Devlog #02 - Collision Time!

The motivation high continues and since the last Devlog the next 9 commits have already settled on the master branch. One of my biggest worries is now finally done with all the important core functions, notifying, detecting and reacting to collisions! In order for everything to fit together properly, many individual steps were needed:

Variable Hitboxes

It was not possible for the old system to switch through active hit boxes during operation without further ado.

Now, when requesting hitboxes of an actor, a search is performed via the active animation and even via its active frame. This means that for example in a combat game the hit boxes are adapted to the character's movement frame by frame, without any additional effort on the part of the designer. The hitboxes are simply inserted like with the actor and the system selects the most specific suitable hitbox. This makes games with many hit or attack zones, such as Beat'em ups, much easier to implement.

The sudden redefinition of motion-relevant hit boxes is by definition a bit buggy, because suddenly unexpected new collisions can occur where there were none before. Since the previous collision detection only works properly if it is guaranteed that the hitbox is free of collisions before, an "unstuck" is executed preceding each movement, which "pushes" the hitbox out of other hitboxes in the shortest possible way. It is a bit unattractive, already a candidate for refactoring, but now even the most bizarre cases work properly.

Uniform Requesting of Map Sections

Both the rendering of the image and the detection of possibly colliding tiles or actors now runs via a uniform interface. One simply passes in a rectangle in world coordinates and gets a list of the tiles or actors that are in it or intersect with it. Much old inefficient code could now be deleted and the code base is much easier to maintain. This has the additional advantage that now in typical WYSIWYG manner the hit boxes can be up to congruent with the pixels of the tile even with oversized tiles. Before, Hitboxes were limited to the basic tile size. In addition, this will further facilitate the implementation of other tile shapes (isometric, hexagonal).

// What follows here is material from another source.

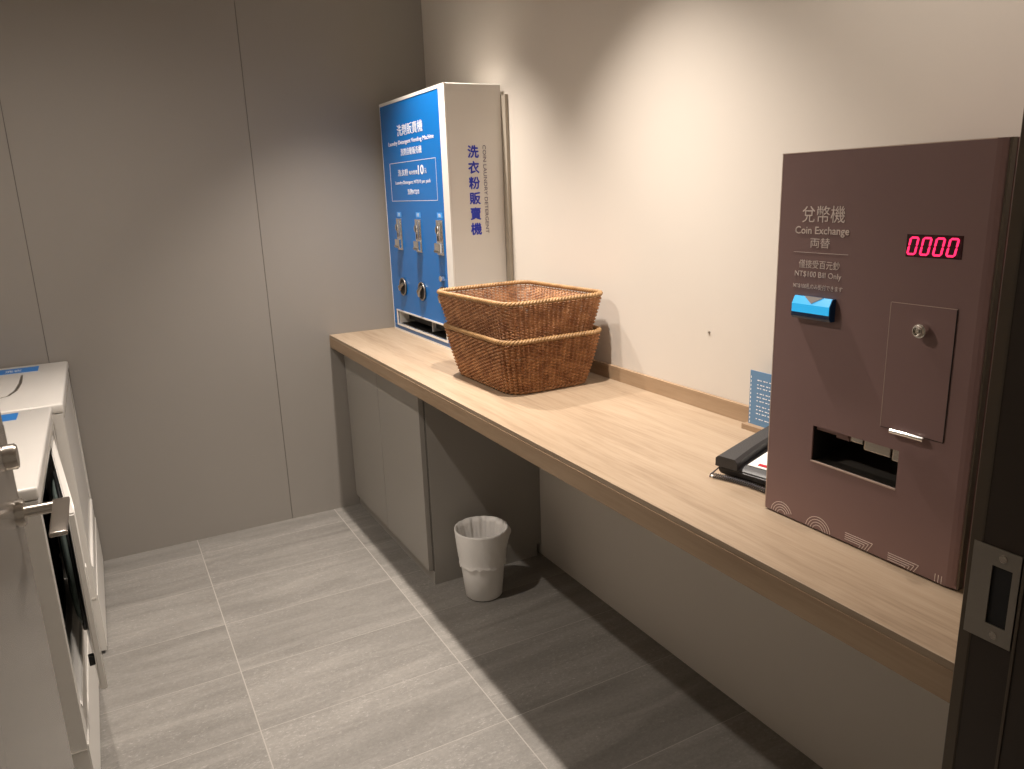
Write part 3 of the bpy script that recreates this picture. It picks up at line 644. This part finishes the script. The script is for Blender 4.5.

Passive continuous Collision Detection

The detection of collisions that are not motion-relevant now takes place in a rather deep but not too complex function that iterates over all possible collision partners and their hitboxes per hitbox and checks for collisions. Thanks to the "uniform interface" this is finally no longer a problem. 

Due to the many simplifications and the better abstraction I'm already thinking about when to switch from the AABB("straight" Hitboxes) approach to the OBB("angled" Hitboxes) approach. Now there is in any case much less in the way.

New Benchmark Map

It has been a thorn in my side for a long time how untidy the included example map is and that many assets that actually belong to the "Terra Australis" project are squandered. Therefore, the map has been replaced with a very minimalistic approach that also has a very small tile size (16x16 pixels) and thus takes the second function as a small performance test.

And many many small Things

  • Integration of continuously playing music possible
  • Camera can be decoupled from the player via events and moved freely
  • Symbolic tile sets (which read events or keystrokes) are read into the map properties
  • The map entry point is now main.tmx
  • Memory management of map layers has been simplified with Smart Pointers
  • Removal of superfluous "Speed" attributes

Next Steps

The most important thing is to insert an event as soon as possible, which processes another specified event depending on the collision partner and/or the hit boxes. This is a big part of the game logic. Top things can hurt, power ups do their thing. The whole stuff :-)

The new benchmark map showed me that the engine is very robust even with edge cases. But what bothers me is that the collision detection reaches its limits at high accelerations and very small hitboxes (16x16 pixels) and leaves unattractive visual bugs behind. The complicated approach to solve this would be a Swipe based collision detection and other black magic, but it would be much easier to increase the update rate so that smaller motion steps can be processed better. I will do that soon.

Furthermore of high importance is the implementation of the different tile shapes. I think it alone would be a great figurehead if the engine could handle diamonds and hexagons as well as rectangles.

I know that Terra Australis needs a lot of time and love being a full fledged platformer, so I'm currently flirting with writing a pong-esque little game as a side project that shows: Hey we are here and alive!

I hope the next days will be as productive as the last ones. In any case, I see a really bright future with the RawSalmonEngine!